Today around 2500 species (or groups of species) are fished for, based on FAO landing statistics. Since the late 1980s, global production of capture fisheries has remained relatively constant; the limit has been reached. According to the latest estimates (2013), roughly 31% of the stocks were fished at unsustainable exploitation levels; 58% were fully fished whereas 11% under-utilized (FAO 2016)
Policy vision: The Common Fisheries Policy has set the target that stocks should be fished allowing for maximum Sustainable Yield (MSY) by 2020.
Policy targets: Distance to optimum exploitation F/FMSY (see aggregated variables). Progress in this objective has been made in the northern fishing areas, while the Mediterranean shows little success (EU 2014).
Aggregated variables: Fishing pressure F and optimum fishing pressure FMSY These values vary between stocks and years and are not yet available for all stocks exploited in the EU. They are reported on an annual basis by the International Council for the Exploration of the Seas (ICES) for stocks in the Northeast Atlantic.
Maintenance of soil fertility
Description: Soil quality is influenced by a large number of factors, including soil acidification, mainly through deposition of N compounds, level of organic matter (linked to the GHG balance), soil physical quality (e.g avoiding compaction and/or soil erosion).

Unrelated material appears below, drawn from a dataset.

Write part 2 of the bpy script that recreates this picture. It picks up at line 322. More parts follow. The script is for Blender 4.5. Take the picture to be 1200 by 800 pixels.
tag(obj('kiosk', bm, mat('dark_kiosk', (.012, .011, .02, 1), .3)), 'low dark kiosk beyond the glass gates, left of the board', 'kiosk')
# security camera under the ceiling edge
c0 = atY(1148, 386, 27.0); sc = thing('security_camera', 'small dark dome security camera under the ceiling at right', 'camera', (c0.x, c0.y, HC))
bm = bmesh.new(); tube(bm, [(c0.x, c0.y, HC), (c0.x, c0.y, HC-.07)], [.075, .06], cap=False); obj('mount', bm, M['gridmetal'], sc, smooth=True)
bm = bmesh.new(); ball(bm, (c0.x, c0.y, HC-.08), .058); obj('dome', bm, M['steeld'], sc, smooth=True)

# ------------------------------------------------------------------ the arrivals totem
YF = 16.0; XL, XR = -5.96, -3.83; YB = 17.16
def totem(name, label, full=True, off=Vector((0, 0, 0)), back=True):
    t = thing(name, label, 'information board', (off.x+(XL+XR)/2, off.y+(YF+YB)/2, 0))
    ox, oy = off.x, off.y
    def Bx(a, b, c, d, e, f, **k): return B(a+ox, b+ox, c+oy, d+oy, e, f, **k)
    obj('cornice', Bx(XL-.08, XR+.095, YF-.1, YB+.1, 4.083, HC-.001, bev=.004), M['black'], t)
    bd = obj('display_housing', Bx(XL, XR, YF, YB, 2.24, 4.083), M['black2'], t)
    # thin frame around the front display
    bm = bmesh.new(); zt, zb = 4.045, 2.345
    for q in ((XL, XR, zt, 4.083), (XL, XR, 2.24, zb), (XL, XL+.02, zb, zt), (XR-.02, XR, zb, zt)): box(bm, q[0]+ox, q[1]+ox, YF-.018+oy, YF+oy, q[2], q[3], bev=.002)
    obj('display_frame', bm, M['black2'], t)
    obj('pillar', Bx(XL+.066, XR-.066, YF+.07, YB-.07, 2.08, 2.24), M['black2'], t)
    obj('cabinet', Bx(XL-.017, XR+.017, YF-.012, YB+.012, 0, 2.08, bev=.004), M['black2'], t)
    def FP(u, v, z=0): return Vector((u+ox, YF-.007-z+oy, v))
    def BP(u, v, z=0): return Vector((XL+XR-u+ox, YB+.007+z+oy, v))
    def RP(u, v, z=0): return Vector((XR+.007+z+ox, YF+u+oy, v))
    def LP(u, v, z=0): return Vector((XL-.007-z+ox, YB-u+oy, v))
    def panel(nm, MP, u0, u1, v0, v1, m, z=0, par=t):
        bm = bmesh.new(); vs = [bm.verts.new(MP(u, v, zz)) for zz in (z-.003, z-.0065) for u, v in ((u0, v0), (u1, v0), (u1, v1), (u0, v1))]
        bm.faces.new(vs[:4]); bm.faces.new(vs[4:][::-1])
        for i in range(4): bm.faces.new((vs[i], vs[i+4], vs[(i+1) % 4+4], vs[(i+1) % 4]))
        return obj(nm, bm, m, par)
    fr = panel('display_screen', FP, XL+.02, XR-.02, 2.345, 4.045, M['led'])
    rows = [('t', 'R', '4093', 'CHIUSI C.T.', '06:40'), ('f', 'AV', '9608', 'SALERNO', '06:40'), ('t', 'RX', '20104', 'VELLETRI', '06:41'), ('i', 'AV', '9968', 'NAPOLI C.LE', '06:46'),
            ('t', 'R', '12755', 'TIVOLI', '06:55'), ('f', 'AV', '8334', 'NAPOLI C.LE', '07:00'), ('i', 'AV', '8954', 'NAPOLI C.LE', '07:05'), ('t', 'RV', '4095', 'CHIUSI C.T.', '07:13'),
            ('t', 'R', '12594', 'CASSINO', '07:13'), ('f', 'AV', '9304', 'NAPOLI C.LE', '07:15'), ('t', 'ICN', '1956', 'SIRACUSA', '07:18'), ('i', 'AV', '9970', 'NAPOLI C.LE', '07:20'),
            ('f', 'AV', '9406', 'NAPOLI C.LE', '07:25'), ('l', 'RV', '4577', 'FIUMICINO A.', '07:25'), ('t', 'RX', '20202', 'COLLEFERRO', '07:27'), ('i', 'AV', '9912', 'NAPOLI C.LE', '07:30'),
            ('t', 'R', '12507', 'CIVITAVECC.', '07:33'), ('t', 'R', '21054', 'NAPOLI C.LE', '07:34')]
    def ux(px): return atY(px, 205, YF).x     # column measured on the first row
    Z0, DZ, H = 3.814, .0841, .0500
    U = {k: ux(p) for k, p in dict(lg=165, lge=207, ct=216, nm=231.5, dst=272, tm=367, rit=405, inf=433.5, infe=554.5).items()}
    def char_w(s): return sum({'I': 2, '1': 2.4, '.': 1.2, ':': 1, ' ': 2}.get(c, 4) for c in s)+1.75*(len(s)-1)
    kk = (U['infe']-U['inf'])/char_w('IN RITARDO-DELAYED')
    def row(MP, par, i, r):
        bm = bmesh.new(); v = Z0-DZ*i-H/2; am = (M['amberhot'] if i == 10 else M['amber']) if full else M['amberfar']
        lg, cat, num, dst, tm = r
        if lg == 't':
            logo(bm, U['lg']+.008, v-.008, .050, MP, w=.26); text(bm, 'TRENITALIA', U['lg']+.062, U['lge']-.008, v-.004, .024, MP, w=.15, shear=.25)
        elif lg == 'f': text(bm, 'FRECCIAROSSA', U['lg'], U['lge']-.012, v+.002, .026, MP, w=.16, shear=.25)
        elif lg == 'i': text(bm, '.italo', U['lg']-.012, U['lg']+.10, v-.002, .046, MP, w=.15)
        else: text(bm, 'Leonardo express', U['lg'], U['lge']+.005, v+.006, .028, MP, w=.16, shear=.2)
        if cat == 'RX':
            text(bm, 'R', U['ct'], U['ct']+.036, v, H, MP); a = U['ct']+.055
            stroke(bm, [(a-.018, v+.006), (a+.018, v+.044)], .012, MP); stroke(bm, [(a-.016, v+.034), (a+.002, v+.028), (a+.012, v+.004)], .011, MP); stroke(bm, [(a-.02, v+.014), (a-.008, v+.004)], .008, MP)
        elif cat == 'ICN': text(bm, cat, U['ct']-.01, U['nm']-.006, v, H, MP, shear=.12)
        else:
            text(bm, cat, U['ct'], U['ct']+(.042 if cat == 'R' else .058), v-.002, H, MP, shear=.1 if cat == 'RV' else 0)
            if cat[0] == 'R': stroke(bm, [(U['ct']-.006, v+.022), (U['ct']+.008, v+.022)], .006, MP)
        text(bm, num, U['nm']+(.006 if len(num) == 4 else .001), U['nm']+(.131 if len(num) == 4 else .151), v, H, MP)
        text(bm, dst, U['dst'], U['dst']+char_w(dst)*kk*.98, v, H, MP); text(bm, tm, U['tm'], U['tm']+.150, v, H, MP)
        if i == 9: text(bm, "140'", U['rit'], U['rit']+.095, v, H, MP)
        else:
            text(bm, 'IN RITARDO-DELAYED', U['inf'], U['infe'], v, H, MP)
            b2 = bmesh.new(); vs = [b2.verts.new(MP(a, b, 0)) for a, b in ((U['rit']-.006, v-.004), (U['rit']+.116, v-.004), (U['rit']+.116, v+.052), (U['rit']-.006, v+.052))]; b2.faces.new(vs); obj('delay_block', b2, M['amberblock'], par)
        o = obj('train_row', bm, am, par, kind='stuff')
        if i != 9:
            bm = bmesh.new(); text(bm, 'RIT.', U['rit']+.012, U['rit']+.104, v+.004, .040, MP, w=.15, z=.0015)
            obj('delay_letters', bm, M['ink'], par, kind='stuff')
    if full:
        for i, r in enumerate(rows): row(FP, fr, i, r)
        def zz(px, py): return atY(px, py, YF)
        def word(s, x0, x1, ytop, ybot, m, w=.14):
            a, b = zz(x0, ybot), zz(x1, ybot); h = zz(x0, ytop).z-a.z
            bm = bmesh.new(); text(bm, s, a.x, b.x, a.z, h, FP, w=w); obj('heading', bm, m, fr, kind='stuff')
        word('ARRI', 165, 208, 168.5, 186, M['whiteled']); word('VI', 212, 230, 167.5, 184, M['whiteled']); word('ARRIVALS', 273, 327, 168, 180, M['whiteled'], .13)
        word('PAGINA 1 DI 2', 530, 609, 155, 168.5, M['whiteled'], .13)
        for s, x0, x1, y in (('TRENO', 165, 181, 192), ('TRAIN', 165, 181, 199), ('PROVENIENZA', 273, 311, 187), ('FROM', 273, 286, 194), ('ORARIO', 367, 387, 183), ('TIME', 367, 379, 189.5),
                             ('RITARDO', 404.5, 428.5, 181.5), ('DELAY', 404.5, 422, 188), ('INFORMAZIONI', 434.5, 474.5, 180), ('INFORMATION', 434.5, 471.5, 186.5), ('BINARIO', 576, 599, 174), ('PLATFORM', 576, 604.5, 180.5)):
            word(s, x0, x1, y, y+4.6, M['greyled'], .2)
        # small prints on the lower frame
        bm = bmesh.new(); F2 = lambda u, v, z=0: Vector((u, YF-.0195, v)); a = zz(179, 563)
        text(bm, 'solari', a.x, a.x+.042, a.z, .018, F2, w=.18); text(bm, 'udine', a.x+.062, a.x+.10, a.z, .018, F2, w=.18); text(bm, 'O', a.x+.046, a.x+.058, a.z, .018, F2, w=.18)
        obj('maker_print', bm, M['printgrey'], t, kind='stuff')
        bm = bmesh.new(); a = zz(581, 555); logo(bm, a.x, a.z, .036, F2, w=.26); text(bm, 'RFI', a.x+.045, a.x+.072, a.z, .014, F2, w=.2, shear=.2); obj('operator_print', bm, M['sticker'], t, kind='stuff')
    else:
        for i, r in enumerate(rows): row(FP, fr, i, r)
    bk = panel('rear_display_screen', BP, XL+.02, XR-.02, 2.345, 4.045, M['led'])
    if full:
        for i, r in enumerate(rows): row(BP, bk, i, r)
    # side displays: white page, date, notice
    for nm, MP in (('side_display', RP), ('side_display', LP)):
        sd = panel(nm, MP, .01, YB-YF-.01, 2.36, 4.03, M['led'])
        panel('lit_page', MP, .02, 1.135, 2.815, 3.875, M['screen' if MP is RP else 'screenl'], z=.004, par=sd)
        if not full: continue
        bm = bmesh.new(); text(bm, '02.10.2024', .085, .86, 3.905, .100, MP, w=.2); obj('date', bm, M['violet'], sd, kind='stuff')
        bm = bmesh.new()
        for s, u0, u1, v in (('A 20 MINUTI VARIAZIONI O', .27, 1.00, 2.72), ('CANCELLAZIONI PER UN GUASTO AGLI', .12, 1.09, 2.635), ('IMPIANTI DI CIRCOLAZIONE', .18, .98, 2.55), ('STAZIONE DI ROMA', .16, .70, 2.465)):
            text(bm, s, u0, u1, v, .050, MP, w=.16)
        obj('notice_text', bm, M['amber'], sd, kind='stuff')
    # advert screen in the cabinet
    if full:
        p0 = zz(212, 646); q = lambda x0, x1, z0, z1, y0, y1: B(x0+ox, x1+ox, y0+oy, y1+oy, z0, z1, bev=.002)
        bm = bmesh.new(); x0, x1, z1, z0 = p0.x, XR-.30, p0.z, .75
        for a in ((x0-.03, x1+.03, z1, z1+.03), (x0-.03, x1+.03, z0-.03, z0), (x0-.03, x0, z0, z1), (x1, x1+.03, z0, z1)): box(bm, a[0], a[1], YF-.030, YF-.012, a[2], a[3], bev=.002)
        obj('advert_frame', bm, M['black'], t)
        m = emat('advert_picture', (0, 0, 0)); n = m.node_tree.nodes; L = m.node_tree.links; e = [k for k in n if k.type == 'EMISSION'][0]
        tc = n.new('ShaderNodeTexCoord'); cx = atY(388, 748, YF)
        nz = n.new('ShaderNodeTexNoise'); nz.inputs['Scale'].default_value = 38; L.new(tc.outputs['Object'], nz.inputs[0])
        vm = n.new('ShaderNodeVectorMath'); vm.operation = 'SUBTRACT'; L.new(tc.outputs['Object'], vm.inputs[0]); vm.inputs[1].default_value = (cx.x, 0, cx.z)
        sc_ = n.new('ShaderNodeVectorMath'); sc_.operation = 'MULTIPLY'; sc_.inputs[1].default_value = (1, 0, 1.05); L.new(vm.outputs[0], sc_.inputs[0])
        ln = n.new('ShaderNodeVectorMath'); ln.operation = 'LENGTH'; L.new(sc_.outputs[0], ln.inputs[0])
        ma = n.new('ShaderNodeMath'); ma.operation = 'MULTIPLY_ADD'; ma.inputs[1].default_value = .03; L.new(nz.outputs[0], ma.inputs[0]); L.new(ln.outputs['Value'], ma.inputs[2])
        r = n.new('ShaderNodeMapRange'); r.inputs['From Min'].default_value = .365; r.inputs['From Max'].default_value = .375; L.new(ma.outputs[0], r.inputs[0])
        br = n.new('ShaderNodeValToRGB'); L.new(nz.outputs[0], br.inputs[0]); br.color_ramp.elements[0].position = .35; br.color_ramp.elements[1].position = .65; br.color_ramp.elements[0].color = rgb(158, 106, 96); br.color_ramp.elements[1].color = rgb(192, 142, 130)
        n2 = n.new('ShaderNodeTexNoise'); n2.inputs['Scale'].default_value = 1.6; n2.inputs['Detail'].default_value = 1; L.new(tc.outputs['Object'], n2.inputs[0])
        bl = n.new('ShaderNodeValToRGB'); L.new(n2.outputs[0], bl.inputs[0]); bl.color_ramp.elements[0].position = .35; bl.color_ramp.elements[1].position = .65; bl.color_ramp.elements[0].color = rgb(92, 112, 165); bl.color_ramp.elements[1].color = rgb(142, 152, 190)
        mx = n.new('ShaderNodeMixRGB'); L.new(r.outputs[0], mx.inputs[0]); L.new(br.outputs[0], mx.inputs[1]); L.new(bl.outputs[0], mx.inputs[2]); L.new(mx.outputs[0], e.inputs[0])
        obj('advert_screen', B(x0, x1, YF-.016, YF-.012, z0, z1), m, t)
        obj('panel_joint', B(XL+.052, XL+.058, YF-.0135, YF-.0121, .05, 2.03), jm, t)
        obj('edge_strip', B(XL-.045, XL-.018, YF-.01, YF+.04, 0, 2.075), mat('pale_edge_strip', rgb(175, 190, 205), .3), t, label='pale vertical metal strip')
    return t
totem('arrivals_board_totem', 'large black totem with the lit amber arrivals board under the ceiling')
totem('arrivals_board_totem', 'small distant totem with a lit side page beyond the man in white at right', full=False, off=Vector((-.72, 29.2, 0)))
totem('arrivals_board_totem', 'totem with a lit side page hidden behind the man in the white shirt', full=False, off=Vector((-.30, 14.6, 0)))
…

Several of these threats to soil quality are already covered in other aggregated indictors.
In SUSFANS we therefore assess the aggregate indicator ‘maintenance of soil fertility’ by defining soil degradation in terms of loss of soils by soil erosion.
Policy vision: Long term policy vision is an increase of soil organic matter in agricultural soils. At the climate change negotiations at the 21st Conference of the Parties to the United Nations (UN) Framework Convention on Climate Change (COP21) in Paris (November 30 to December 11, 2015), the “4 per Thousand” proposal was launched calling for a voluntary action plan to enhance soil organic carbon (SOC) content of world soils to a 40 cm (16 in) depth at the rate of 0.4% per year (Lal 2016; UNFCCC 2015).
Policy targets: In line with policy vision.
Aggregated variables: Loss of soil with soil erosion.